Steve Crandall:

Stripped to the basics a vehicle is just a device that moves by converting stored energy into mechanical energy. In the early days of the automobile it wasn’t clear what the stored energy would be and how it would be converted. Experimenters worked with steam engines, a wide variety of two and four cycle internal combustion engines, compressed air and electric motors. There were engineering and usage hints from horse drawn wagons and carriages as well as the bicycle, but infrastructure ranged from poor to nonexistent. There was something of a race to see what would be good enough to begin to define and infrastructure and it was up to the users to invent and evolve usage patterns.
 
 By 1900 three of the main contenders were the internal combustion engine, the steam engine and the electric motor.

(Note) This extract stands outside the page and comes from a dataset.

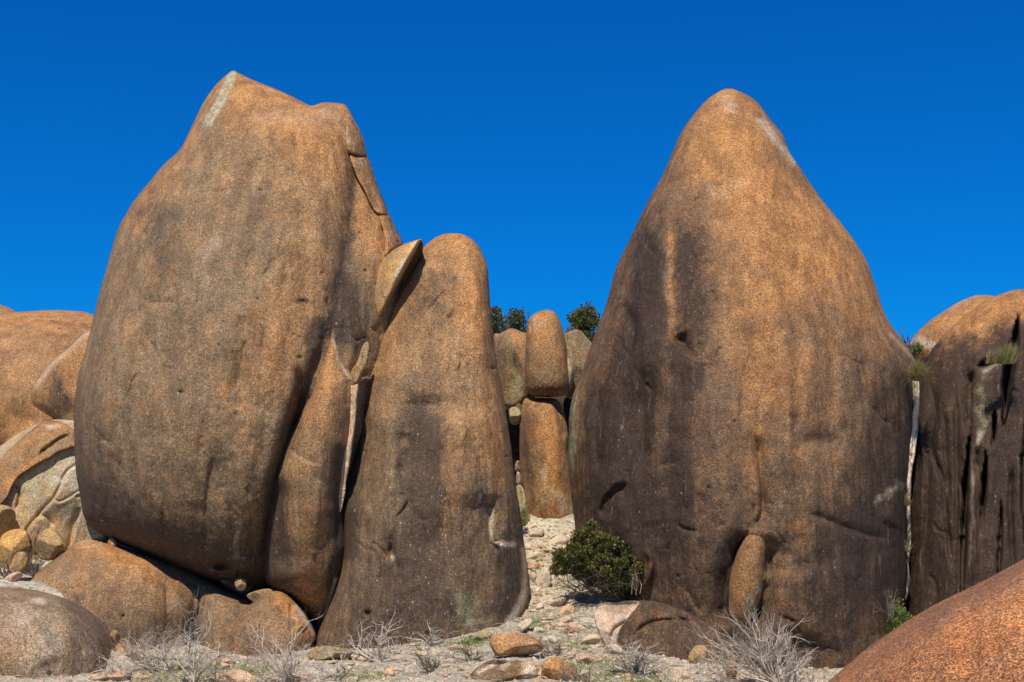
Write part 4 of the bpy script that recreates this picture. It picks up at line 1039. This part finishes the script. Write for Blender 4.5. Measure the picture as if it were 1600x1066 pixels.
def grow(tb, p, d, L, r, lev, rnd, tips=None, wander=0.25, up=0.1, nchild=(3, 5), spread=0.8, gravity=0.0):
    m = 6
    pts = [np.array(p, float)]
    d = np.array(d, float); d /= np.linalg.norm(d)
    for i in range(m):
        d = d + np.array([rnd.gauss(0, wander), rnd.gauss(0, wander), rnd.gauss(0, wander) + up - gravity]) * 0.6
        d /= np.linalg.norm(d)
        pts.append(pts[-1] + d * L / m)
    r1 = r * (0.72 if lev else 0.45)
    tb.add(pts, r, r1, 5 if lev > 1 else (4 if lev == 1 else 3))
    if tips is not None and lev == 0: tips.append((pts[-1], d)); tips.append((pts[-3], d))
    if lev == 0: return
    for c in range(rnd.randint(*nchild)):
        i = rnd.randint(2, m) if c else m
        dd = d + np.array([rnd.gauss(0, spread), rnd.gauss(0, spread), rnd.gauss(0, spread * 0.8)])
        grow(tb, pts[i], dd, L * rnd.uniform(0.5, 0.8), r1 * rnd.uniform(0.6, 0.85), lev - 1, rnd, tips, wander, up, nchild, spread, gravity)

def empty(name, loc):
    o = bpy.data.objects.new(name, None); C.objects.link(o); o.location = loc; o.empty_display_size = 0.2
    return o

def dead_shrub(px, py, targets, label, group='bleached dead shrubs', mat=None, r=0.016, lev=3, seed=1, nch=(3, 5), wander=0.34, spread=0.65, Y=None, two=None, k_=1.3):
    rnd = random.Random(seed)
    h = ground_hit(px, py) if Y is None else at(px, py, Y)
    r *= 1.1
    root = empty('dead_shrub', h); tag(root, label, 'dead shrub', group)
    targets = list(targets) + [(a + rnd.uniform(-14, 14), b + rnd.uniform(-4, 16)) for a, b in targets]
    for k, (tx, ty) in enumerate(targets):
        tb = Tubes()
        e = at(tx, ty, h[1] + rnd.uniform(-0.5, 0.3))
        st = h + np.array([rnd.uniform(-.06, .06), rnd.uniform(-.06, .06), -0.05])
        L = np.linalg.norm(e - st)
        d = (e - st) / L
        tot = sum(0.62 ** i for i in range(lev + 1))
        grow(tb, st, d, L / tot * k_, r, lev, rnd, None, wander, 0.05, nch, spread)
        m_ = mat or M_DEAD
        if two and k % 3 == 2: m_ = two
        tb.build('branch', m_, root)
    return root

dead_shrub(262, 1050, [(196, 990), (216, 985), (182, 1010), (235, 1000)], 'bleached dead shrub leaning left beside the dome boulder', seed=3)
dead_shrub(308, 1068, [(256, 972), (268, 985), (290, 1000), (250, 1010), (275, 968)], 'tallest bleached dead shrub at the lower left, right of the leaning one', seed=5, two=M_CHAR)
dead_shrub(205, 1064, [(130, 1022), (150, 1034), (190, 1056)], 'thin white fallen branch in front of the dome boulder', seed=6, r=0.014, lev=2)
dead_shrub(335, 1060, [(330, 1008), (352, 1012)], 'single bleached twig between the two left dead shrubs', seed=8, r=0.012, lev=2)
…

All were expensive and limited, but new designs were changing and improving rapidly. By 1910 the gasoline engine had matured to the point where it was more efficient, cheaper to manufacture and less temperamental than the steam engine. The electric car had seen considerable use in large cities where its short range wasn’t a big issue, but it faded as trip lengths increased, electric starters appeared on gasoline powered cars making them easier to use and the price of gasoline cars dropped.
 
 By the time the Ford Model T arrived it was clear the future was going to be a gasoline fueled internal combustion engine. The innovation that came with the Model T was a dramatic price reduction made possible by standardization and a soup to nuts scale assembly line. Suddenly cars were available to the middle class and the supporting infrastructure from oil refineries to better roads grew sprouted up. So many people had mobility that the distances between where we lived, worked, shopped and played adjusted to fit the hour or so a day we were willing to devote to travel.